Upon studying Pnin, I have encountered a phrase that has not been talked about by the Forum at least in a way that answers my question. I am referring to the titular 'feminine feet', a term used to describe Pnin in the very first paragraph of the eponymous novel.
The elderly passenger sitting on the north-window side of that inexorably moving railway coach, next to an empty seat and facing two empty ones, was none other than Professor Timofey Pnin. Ideally bald, sun-tanned, and clean-shaven, he began rather impressively with that great brown dome of his, tortoise-shell glasses (masking an infantile absence of eyebrows), apish upper lip, thick neck, and strong-man torso in a tight-ish tweed coat, but ended, somewhat disappointingly, in a pair of spindly legs (now flanneled and crossed) and frail-looking, almost feminine feet.
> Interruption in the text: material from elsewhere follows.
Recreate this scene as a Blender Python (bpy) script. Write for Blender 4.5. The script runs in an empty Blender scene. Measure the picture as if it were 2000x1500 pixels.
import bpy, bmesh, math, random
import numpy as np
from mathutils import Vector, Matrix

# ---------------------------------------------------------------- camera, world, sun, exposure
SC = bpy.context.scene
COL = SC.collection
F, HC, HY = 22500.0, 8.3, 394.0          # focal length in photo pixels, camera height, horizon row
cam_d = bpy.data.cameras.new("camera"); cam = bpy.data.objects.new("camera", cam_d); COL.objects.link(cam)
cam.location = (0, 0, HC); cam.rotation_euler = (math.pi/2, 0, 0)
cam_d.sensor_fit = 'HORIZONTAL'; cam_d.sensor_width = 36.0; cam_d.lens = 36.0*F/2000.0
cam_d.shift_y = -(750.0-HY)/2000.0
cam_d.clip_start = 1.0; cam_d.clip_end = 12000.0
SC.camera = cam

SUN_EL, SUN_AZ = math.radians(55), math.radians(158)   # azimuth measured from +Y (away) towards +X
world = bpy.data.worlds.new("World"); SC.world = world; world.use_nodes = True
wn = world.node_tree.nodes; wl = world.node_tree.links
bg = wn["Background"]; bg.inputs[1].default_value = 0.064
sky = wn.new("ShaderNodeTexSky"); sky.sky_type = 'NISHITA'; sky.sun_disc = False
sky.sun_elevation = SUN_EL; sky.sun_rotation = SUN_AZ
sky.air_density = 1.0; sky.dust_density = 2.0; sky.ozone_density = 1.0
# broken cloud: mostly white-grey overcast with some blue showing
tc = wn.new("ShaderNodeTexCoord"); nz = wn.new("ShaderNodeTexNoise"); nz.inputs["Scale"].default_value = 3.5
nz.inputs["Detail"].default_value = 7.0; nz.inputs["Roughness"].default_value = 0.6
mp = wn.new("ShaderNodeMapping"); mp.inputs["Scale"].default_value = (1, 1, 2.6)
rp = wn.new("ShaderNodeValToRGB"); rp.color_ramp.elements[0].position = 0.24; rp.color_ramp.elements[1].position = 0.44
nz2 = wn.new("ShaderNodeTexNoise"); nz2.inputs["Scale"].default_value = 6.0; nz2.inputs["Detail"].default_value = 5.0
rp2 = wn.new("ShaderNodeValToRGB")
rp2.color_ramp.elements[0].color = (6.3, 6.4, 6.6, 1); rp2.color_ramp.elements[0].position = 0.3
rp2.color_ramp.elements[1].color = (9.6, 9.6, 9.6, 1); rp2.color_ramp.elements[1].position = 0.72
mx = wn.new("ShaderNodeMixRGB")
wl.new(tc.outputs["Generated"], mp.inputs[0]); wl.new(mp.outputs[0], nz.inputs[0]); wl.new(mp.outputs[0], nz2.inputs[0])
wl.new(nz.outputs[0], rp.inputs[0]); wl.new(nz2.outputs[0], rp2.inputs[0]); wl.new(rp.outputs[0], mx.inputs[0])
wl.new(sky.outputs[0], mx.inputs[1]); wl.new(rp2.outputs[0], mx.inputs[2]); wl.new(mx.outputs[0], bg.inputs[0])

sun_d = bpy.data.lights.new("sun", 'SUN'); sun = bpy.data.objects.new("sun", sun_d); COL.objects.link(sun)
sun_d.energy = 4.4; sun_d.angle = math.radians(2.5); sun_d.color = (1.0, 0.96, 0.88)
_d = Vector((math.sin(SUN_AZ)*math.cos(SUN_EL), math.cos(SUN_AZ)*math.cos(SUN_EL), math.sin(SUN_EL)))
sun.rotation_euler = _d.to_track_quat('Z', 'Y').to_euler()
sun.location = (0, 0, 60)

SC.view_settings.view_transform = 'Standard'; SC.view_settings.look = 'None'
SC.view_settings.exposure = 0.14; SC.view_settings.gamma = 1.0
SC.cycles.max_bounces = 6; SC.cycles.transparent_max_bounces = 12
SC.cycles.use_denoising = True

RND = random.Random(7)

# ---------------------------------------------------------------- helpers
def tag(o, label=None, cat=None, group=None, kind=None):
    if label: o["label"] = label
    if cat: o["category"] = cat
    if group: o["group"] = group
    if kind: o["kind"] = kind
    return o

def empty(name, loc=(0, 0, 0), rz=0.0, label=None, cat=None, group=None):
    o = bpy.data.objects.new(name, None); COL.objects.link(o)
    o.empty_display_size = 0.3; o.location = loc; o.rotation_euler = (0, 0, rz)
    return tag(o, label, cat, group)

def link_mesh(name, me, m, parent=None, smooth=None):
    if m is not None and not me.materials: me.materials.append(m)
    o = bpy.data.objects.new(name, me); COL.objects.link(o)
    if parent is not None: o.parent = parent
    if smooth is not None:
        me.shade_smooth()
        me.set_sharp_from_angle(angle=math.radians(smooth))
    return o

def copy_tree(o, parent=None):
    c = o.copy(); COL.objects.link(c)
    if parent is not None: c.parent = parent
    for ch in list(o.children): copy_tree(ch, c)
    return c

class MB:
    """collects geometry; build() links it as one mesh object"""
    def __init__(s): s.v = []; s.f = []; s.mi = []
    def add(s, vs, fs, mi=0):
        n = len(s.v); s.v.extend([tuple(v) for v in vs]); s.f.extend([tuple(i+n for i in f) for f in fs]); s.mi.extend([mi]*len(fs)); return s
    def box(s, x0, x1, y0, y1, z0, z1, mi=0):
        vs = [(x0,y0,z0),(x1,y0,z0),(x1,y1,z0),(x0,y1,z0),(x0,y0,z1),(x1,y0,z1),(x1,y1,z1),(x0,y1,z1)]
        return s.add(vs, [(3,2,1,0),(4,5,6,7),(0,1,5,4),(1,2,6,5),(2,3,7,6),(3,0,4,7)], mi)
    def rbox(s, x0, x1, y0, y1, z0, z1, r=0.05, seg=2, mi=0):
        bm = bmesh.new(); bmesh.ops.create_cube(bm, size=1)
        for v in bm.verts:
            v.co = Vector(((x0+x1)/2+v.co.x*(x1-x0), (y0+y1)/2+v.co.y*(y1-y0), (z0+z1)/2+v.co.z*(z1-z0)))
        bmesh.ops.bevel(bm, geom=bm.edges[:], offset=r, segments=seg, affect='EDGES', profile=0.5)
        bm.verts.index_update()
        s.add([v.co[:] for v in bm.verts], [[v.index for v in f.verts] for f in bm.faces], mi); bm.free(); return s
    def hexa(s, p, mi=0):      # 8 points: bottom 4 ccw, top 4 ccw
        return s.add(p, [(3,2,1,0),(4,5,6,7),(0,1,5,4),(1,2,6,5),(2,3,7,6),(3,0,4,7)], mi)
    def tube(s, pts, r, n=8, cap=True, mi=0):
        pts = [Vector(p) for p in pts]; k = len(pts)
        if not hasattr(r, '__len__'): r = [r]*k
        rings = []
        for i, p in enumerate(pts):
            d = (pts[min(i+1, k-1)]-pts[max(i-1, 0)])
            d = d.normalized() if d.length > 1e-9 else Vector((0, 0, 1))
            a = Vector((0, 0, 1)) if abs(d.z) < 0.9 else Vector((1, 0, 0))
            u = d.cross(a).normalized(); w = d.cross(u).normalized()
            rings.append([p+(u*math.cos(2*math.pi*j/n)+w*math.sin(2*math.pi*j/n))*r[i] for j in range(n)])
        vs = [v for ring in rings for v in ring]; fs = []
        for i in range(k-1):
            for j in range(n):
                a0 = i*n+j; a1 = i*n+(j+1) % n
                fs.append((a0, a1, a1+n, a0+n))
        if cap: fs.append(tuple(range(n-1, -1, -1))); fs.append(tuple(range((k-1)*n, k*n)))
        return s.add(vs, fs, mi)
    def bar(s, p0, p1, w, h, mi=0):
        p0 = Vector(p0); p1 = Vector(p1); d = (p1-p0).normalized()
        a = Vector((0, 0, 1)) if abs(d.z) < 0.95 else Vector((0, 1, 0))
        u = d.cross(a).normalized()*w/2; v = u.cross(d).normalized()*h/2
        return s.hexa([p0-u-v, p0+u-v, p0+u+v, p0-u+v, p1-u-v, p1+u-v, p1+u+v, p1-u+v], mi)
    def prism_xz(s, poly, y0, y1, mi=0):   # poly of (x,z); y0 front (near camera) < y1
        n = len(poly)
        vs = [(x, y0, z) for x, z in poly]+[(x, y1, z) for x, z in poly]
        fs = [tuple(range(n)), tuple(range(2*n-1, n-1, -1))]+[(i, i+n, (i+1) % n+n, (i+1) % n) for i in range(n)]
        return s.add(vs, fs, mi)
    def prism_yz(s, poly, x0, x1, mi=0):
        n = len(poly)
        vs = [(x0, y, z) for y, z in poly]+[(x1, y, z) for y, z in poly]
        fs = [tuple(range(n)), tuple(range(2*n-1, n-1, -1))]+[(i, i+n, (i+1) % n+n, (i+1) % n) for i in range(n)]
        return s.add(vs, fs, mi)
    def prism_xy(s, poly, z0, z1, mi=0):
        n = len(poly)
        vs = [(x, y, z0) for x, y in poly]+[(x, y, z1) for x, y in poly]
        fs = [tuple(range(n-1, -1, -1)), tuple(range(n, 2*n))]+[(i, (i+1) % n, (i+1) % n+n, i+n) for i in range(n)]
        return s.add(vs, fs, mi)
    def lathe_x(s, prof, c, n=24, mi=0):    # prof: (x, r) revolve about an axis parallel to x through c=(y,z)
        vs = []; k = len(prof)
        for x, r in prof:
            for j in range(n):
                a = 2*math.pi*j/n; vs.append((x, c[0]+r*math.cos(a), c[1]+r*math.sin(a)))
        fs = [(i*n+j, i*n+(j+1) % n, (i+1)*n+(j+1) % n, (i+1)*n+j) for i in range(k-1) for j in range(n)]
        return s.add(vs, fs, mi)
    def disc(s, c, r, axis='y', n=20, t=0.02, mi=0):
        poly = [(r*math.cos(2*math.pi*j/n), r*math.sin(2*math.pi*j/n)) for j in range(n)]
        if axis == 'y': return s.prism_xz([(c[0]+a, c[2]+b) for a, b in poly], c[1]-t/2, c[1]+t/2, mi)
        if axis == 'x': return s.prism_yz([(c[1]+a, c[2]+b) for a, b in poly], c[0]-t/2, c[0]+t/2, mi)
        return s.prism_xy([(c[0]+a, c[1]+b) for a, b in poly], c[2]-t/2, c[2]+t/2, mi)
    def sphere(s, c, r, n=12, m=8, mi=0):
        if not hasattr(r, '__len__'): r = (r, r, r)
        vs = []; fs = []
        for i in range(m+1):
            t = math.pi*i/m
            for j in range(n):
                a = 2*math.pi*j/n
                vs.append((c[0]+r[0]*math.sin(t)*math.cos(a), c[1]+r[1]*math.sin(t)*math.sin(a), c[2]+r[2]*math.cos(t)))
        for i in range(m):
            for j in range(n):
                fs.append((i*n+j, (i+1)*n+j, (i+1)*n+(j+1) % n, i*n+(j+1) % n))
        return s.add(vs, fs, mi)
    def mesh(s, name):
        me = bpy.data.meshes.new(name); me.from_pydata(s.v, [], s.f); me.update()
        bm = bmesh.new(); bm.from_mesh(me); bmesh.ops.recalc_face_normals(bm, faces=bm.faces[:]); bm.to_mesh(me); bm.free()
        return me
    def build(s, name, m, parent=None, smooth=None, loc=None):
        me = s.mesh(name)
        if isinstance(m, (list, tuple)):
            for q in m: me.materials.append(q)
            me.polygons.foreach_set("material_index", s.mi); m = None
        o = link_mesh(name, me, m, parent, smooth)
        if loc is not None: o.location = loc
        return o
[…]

There are several interesting (overdetermined) adjectives in the paragraph under present examination. 'Apish' brings of course to mind the Simmian attractiveness of Humbert Humbert with 'ape eyes', 'ape ears', and 'ape paws'; 'thick neck, and strong-man torso' evokes the (my) image of Kinbote; then we have the curious term 'feminine feet'. Feminine feet, of course, reminds one of its meaning in prosody. Pushkin's Eugene Onegin famously contains many feminine rhymes. Pushkin, we are given to understand (via the Pedal Digression, as well as various other moments, amongst which is: ''tis doubtful / that in all Russia you will find / three pairs of shapely feminine feet.'), is an admirer of women's feet. One is reminded how we are provided the following summary in VN's 'Translator's Introduction': 'references to Oriental rugs (XXXI), Terpsichore's instep (XXXII : 2–8), feminine feet in various environments (XXXII : 9–14), a celebrated seascape (XXXIII) ['all kinds of things, seascapes, escapes, capes, the worms of imbecility', Pnin], a happy stirrup (XXXIV: 1–8), and a disgruntled ironical conclusion (XXXIV: 9–14)'. Given the importance of the Onegin theme in Pnin (or, rather, the Pushkin theme) one simply refuses to believe that punning Pnin, Vladimir Vladimirovich, and Vladimir Vladimirovich Nabokov, should have collectively not seen this. But what could it mean? What might this lead lead one to? I have failed despite my efforts to produce a satisfactory conclusion.